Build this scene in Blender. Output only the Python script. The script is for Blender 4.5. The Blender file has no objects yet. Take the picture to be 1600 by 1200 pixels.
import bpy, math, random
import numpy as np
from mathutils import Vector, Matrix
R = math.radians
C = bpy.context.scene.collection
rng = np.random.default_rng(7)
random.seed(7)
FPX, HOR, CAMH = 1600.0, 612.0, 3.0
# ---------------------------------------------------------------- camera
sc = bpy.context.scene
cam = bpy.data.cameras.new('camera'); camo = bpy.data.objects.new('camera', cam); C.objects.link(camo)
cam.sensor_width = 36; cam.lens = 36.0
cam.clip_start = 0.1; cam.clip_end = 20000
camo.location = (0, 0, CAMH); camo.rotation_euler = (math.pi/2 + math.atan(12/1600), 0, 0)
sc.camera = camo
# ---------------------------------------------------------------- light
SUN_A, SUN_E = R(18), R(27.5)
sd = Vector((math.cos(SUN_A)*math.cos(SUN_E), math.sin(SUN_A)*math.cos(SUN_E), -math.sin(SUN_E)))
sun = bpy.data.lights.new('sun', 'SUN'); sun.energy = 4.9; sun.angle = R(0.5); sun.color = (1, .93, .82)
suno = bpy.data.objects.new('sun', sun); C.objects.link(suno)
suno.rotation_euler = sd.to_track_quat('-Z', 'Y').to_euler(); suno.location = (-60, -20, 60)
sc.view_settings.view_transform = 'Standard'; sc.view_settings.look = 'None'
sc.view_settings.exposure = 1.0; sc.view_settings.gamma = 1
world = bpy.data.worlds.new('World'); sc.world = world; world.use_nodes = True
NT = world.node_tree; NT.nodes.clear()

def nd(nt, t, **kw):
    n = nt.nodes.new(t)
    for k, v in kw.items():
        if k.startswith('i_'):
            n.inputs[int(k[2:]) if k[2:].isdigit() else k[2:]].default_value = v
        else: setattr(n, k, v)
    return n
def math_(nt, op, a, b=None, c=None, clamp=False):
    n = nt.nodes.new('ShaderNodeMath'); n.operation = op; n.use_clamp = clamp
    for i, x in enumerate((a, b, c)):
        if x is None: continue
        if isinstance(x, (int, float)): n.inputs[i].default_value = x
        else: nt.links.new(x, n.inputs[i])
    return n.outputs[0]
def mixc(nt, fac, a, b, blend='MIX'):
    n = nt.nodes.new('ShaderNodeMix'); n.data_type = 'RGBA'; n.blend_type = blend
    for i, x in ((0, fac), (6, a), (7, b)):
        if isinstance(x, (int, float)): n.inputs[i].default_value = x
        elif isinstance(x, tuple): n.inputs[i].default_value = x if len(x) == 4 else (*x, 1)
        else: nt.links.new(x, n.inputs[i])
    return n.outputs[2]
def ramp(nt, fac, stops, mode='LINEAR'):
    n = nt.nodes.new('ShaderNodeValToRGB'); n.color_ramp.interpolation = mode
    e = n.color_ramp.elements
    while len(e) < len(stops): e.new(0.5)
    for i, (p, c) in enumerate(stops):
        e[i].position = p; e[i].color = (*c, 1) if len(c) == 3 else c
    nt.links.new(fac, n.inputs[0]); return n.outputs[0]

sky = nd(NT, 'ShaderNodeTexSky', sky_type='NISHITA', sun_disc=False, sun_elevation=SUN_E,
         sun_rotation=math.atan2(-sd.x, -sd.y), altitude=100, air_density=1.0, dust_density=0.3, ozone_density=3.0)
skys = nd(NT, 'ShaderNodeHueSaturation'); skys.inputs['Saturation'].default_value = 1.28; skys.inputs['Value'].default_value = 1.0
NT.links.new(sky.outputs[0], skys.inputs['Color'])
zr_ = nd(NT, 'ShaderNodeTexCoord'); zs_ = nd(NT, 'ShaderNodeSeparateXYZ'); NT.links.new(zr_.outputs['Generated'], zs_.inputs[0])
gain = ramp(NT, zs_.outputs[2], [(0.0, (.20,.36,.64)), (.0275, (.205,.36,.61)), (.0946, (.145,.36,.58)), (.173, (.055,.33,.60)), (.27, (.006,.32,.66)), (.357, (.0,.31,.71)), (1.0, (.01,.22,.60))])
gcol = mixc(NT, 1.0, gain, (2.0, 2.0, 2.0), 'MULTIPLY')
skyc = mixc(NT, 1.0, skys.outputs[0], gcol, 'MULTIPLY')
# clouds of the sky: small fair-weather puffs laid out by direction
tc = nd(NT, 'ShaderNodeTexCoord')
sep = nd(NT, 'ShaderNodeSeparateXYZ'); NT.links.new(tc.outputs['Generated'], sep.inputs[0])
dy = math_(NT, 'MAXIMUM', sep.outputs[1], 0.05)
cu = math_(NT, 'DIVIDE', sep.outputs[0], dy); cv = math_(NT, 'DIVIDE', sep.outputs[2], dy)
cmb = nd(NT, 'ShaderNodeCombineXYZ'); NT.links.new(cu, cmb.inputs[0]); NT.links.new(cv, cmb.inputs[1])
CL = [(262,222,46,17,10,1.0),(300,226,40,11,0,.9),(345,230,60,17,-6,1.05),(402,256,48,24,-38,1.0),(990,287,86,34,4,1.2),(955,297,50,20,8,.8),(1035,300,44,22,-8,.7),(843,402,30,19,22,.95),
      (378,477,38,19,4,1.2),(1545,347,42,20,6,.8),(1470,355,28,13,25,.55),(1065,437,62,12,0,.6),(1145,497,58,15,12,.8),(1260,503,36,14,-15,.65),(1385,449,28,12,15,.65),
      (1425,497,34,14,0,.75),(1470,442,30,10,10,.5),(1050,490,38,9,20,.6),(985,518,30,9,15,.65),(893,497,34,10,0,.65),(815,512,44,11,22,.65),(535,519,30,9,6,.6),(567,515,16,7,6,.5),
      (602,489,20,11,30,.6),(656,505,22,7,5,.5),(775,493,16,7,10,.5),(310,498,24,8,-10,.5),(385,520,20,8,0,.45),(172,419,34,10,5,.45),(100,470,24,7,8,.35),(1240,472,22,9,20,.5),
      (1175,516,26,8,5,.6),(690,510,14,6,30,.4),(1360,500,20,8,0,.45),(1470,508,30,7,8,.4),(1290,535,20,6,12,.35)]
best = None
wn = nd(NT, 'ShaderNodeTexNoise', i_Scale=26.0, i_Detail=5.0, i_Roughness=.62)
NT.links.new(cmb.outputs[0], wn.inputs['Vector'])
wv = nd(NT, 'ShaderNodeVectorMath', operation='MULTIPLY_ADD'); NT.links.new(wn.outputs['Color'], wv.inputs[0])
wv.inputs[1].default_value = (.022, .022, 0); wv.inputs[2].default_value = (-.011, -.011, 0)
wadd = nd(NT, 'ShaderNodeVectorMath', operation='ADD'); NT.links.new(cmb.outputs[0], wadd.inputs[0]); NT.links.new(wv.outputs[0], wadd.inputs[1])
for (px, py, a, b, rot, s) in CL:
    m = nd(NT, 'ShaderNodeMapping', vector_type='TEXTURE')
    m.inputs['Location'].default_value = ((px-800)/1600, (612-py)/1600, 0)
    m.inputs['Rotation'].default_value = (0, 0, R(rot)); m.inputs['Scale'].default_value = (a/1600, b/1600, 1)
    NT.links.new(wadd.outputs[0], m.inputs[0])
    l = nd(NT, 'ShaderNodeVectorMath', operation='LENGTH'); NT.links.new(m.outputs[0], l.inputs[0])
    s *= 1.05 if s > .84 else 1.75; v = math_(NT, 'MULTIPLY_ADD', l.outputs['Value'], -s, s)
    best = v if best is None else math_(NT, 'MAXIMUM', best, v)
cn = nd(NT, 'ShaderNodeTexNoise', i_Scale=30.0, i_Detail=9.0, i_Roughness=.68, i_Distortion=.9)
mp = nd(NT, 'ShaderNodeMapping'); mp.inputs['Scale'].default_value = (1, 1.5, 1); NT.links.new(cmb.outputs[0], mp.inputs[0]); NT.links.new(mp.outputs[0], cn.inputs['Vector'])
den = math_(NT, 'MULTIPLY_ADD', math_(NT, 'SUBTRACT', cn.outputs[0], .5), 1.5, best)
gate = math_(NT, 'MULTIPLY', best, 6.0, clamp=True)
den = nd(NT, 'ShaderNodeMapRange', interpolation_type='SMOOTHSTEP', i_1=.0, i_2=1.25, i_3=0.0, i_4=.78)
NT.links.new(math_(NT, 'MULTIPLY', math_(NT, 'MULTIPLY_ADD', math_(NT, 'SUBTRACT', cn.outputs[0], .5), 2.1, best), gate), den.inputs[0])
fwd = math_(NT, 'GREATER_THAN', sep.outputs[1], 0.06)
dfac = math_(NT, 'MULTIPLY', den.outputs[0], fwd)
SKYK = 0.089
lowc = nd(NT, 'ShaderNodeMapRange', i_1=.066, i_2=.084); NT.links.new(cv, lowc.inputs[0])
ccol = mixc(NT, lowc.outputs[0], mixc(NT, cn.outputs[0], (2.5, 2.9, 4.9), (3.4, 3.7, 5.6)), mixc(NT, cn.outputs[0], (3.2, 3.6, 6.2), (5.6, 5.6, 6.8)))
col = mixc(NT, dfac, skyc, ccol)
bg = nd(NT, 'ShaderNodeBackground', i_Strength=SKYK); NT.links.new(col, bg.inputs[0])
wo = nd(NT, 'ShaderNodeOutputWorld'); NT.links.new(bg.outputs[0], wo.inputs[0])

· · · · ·

## Problem details
Print, please, the lines from the first line of the material through the line that contains "NT = world.node_tree; NT.nodes.clear()", exactly as written and with nothing added.

## Task response
Build this scene in Blender. Output only the Python script. The script is for Blender 4.5. The Blender file has no objects yet. Take the picture to be 1600 by 1200 pixels.
import bpy, math, random
import numpy as np
from mathutils import Vector, Matrix
R = math.radians
C = bpy.context.scene.collection
rng = np.random.default_rng(7)
random.seed(7)
FPX, HOR, CAMH = 1600.0, 612.0, 3.0
# ---------------------------------------------------------------- camera
sc = bpy.context.scene
cam = bpy.data.cameras.new('camera'); camo = bpy.data.objects.new('camera', cam); C.objects.link(camo)
cam.sensor_width = 36; cam.lens = 36.0
cam.clip_start = 0.1; cam.clip_end = 20000
camo.location = (0, 0, CAMH); camo.rotation_euler = (math.pi/2 + math.atan(12/1600), 0, 0)
sc.camera = camo
# ---------------------------------------------------------------- light
SUN_A, SUN_E = R(18), R(27.5)
sd = Vector((math.cos(SUN_A)*math.cos(SUN_E), math.sin(SUN_A)*math.cos(SUN_E), -math.sin(SUN_E)))
sun = bpy.data.lights.new('sun', 'SUN'); sun.energy = 4.9; sun.angle = R(0.5); sun.color = (1, .93, .82)
suno = bpy.data.objects.new('sun', sun); C.objects.link(suno)
suno.rotation_euler = sd.to_track_quat('-Z', 'Y').to_euler(); suno.location = (-60, -20, 60)
sc.view_settings.view_transform = 'Standard'; sc.view_settings.look = 'None'
sc.view_settings.exposure = 1.0; sc.view_settings.gamma = 1
world = bpy.data.worlds.new('World'); sc.world = world; world.use_nodes = True
NT = world.node_tree; NT.nodes.clear()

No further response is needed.